Stable muon density inside a white dwarf star?

Though I agree with the logic of MariusMatutiae, I find I cannot reproduce their quantitative answer.

I get an electron number density of $1.2 \times 10^{41}$ m$^{-3}$ (is it just a unit thing?) for an electron Fermi energy of 30MeV.

In a carbon white dwarf with 2 mass units per electron, the Fermi energy of the electrons reaches 30MeV at densities of $4\times 10^{14}$ kg/m$^{3}$ - i.e. at densities which still do exceed the maximum possible in a White Dwarf because of instabilities caused by inverse beta decay or General Relativity (the maximum density of a WD is more like a few $10^{13}$ kg/m$^3$). But not as high as densities in a neutron star.

I have produced an applet that allows you to explore the parameter space in detail.

http://www.geogebratube.org/student/b87651#material/28528

OK, but even given that, where do the muons come from? Actually, you need to create them with an energy of 105.6MeV from electrons and anti-neutrinos. If they reach some kind of equilibrium then the chemical potential (the Fermi energy) of the electrons and muons should be equal. Thus the electron energy threshold for muon production is normally considered to be more like 105.6MeV and consequently a factor of $(100/30)^3$ higher electron number densities and mass densities are required.

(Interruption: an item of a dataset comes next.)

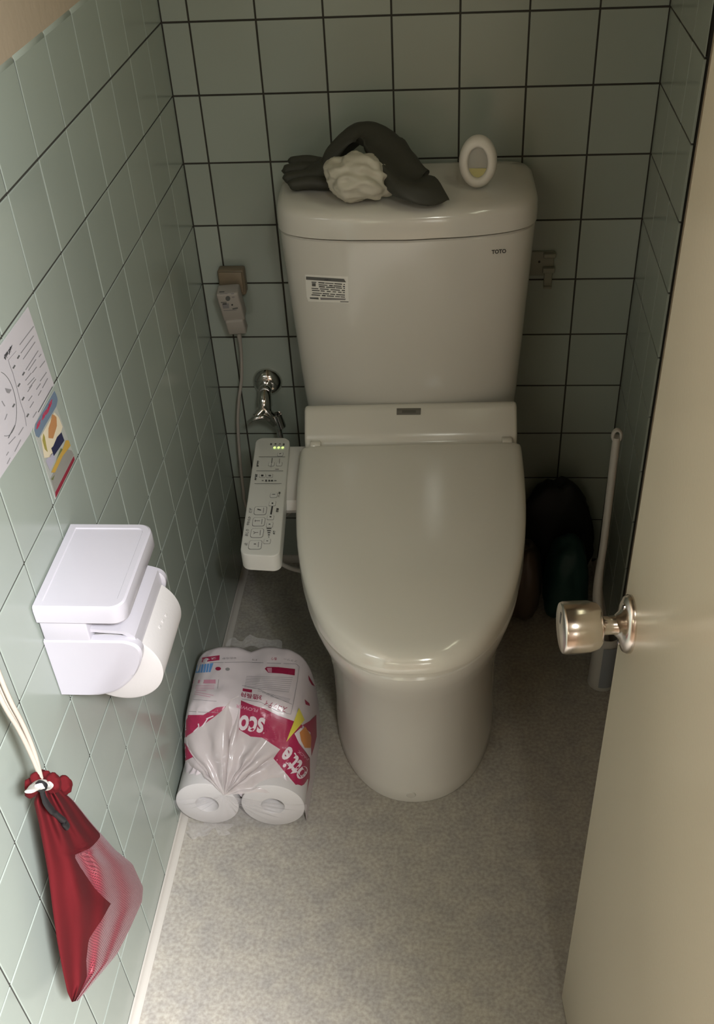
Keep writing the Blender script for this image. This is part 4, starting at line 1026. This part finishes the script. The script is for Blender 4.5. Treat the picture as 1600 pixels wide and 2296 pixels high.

A similar calculation shows that in neutron stars, muon production is not really viable until densities reach several $\times10^{17}$ kg/m$^3$. It is a much higher density here because (a) the electrons and muons have the same Fermi energies when they are at equilibrium (b) the number of mass units per electron is more like 60.


Fun question. The muon density inside a white dwarf is negligible, because Fermi suppression does not really apply.

Fermi suppression is the technical name of the effect you were describing: the decrease in the rate of a process due to the fact that there are no free states to accommodate one of the decaying particles (an electron, in this case).

The muon has a mass of $105.6 MeV$, about 210 times more than the electron. Thus the electron resulting from the decay is necessarily highly relativistic. We shall then have Fermi suppression if the Fermi energy $E_F$ is larger than the energy the electron gains in the muon decay.

Now, the Fermi Energy for dense matter in the highly relativistic limit (see here, for instance) is $$ E_F = hc \left(\frac{3 n_e}{8\pi}\right)^{1/3} \approx 6\times 10^{-7} n_e^{1/3} eV $$

In order to have $E_F = 30 MeV$ (let us imagine that the other two particles carry away as much energy as the electron), we need $$ n_e \approx 10^{41}\; cm^{-3}\;\;\;. $$ Since inside a white dwarf there are as many protons as there are electrons, this imples a local density of $$ \rho \approx 10^{17}\; g \; cm^{-3} $$ which is high even for neutron stars, let alone white dwarves.

Thus the Fermi energy is never this ($30 MeV$) large in white dwarfs, and muon decays proceed unimpeded.